A comprehensive study on next-generation optical grooming switches

This paper investigates the characteristics and performance of different optical grooming switches, i.e., optical crossconnects (OXCs) capable of traffic grooming, under a dynamic traffic environment. We present four optical grooming-OXC architectures, namely, single-hop grooming OXC, multihop partial-grooming OXC, multihop full-grooming OXC, and lighttree-based source-node grooming OXC. After exploring their grooming capabilities, we propose three grooming schemes and two corresponding algorithms, grooming using auxiliary graph and grooming using light-tree. Through the algorithms, we evaluate the performance of different optical grooming OXCs in a dynamic traffic environment under different connection bandwidth-granularity distributions.
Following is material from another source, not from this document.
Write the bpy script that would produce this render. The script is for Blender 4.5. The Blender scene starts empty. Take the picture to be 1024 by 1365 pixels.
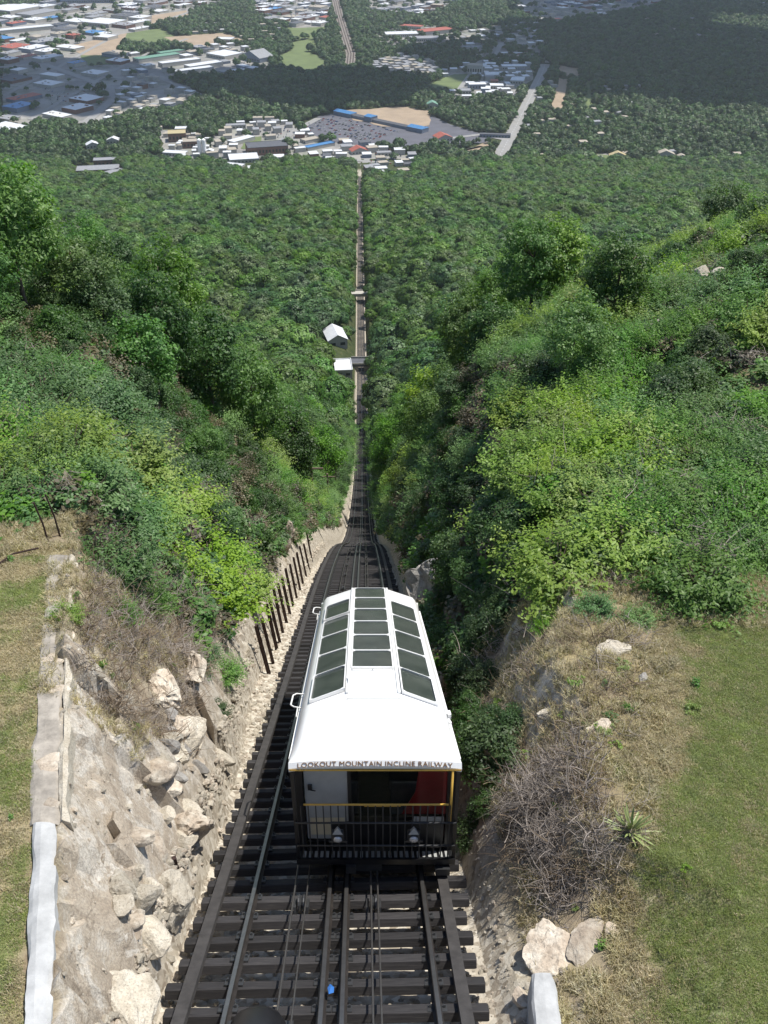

Our investigation uncovers the following results: (1) the multihop full-grooming OXC can achieve the best network performance, but it may encounter cost and scalability constraints; (2) by using significantly less low-granularity electronic processing and intelligent traffic-grooming algorithms, the multihop partial-grooming OXC shows reasonable network performance and, hence, can be viewed as a cost-effective alternative when a network node does not require full-grooming capability; (3) the single-hop grooming OXC may cause a large amount of capacity waste and lead to poor network performance; and (4) through its multicast capability, a light-tree-based source-node grooming OXC can significantly out-perform the performance of a single-hop grooming OXC in terms of network throughput and network resource efficiency. From our results, we also observe that the connection bandwidth-granularity distribution has a large impact on network throughput and network resource efficiency and, therefore, should be carefully considered for network design and traffic provisioning.